Instructions to follow
Read through the data and count the lines that contain the string "pixels"; give only the result.

Entries with scene source code:

>> Begin

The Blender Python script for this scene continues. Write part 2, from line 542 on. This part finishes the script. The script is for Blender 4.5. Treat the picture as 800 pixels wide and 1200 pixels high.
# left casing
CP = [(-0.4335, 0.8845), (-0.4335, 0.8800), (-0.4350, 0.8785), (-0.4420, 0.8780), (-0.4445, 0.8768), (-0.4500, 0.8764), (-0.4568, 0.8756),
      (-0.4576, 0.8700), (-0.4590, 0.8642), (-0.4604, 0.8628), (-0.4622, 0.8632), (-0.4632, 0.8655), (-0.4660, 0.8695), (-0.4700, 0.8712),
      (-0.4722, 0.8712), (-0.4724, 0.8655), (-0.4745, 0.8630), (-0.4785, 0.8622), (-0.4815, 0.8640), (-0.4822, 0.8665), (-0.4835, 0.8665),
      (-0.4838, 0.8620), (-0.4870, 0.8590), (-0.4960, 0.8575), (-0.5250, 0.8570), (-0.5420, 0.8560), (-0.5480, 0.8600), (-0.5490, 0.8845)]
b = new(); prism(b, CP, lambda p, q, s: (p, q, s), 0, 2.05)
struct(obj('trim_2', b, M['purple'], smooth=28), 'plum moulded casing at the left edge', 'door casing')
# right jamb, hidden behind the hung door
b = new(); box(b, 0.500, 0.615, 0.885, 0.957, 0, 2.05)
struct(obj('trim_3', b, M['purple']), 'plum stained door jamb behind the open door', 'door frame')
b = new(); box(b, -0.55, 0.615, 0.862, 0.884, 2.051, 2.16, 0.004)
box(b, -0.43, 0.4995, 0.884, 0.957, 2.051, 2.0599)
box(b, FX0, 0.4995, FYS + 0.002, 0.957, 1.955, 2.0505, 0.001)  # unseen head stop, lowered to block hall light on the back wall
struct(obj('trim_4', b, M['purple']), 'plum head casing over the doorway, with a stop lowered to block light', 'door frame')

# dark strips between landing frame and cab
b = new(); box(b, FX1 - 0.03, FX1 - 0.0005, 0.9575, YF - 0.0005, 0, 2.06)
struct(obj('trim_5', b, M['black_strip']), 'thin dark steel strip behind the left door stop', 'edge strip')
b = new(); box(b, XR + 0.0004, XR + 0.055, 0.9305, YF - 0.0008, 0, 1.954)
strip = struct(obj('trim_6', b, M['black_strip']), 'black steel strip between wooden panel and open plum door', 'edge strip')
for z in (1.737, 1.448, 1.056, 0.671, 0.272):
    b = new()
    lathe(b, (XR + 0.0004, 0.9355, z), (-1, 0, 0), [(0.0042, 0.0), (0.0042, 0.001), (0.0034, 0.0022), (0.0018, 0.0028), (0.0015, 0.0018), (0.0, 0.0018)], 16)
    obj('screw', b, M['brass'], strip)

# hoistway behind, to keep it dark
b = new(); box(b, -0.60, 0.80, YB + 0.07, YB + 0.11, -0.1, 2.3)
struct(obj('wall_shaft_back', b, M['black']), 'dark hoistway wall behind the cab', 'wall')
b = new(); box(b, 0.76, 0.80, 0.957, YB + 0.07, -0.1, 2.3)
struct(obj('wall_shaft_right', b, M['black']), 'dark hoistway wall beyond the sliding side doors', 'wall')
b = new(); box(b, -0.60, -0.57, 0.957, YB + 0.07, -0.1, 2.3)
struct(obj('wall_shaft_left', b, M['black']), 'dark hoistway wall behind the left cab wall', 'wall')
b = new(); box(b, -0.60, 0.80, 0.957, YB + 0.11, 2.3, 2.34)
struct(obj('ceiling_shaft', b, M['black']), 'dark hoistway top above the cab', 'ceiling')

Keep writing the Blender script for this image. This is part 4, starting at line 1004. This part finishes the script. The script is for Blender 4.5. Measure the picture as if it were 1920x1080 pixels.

>> End
>> Begin

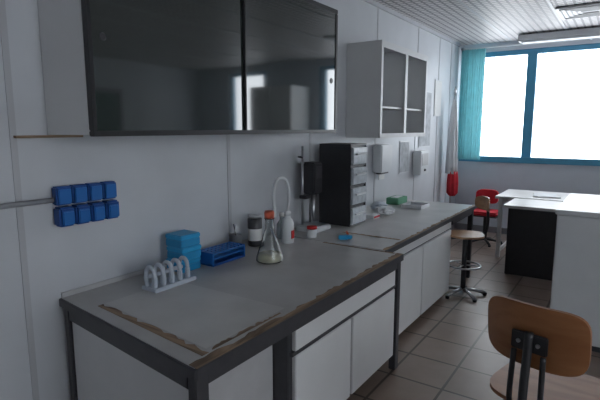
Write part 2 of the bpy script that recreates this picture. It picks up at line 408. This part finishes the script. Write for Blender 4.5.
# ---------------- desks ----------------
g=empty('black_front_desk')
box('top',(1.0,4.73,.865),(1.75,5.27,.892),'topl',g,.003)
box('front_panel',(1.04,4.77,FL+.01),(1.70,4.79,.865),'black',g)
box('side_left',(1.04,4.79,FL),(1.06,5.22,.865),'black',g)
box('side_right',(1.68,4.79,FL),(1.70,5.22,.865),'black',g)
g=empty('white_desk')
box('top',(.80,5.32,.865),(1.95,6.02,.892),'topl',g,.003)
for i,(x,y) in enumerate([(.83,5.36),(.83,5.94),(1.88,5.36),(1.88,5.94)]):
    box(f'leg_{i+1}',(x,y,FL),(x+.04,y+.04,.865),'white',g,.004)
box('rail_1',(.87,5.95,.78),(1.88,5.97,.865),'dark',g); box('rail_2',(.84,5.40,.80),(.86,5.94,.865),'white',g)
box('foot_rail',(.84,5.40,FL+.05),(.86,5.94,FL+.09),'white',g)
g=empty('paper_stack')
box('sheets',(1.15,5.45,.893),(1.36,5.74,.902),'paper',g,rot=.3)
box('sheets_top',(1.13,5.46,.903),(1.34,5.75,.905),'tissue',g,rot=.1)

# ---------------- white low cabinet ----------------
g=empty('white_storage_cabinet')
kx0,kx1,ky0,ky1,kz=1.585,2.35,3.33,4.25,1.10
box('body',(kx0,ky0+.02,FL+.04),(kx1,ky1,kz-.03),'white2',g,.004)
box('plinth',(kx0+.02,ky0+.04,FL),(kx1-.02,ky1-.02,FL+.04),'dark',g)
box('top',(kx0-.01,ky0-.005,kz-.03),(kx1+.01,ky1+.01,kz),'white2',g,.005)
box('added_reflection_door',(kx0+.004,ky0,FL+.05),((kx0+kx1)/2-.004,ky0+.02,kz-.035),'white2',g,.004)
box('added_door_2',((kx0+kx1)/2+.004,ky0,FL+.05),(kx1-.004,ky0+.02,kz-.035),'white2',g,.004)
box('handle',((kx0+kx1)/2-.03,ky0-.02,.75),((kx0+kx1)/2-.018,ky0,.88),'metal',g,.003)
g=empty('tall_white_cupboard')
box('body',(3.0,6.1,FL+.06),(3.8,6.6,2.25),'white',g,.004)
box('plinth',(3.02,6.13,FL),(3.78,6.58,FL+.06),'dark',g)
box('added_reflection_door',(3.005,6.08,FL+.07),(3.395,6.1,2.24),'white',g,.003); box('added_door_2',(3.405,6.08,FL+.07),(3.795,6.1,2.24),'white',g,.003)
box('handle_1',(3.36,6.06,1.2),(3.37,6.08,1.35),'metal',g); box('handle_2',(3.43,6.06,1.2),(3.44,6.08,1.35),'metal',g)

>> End

The result
2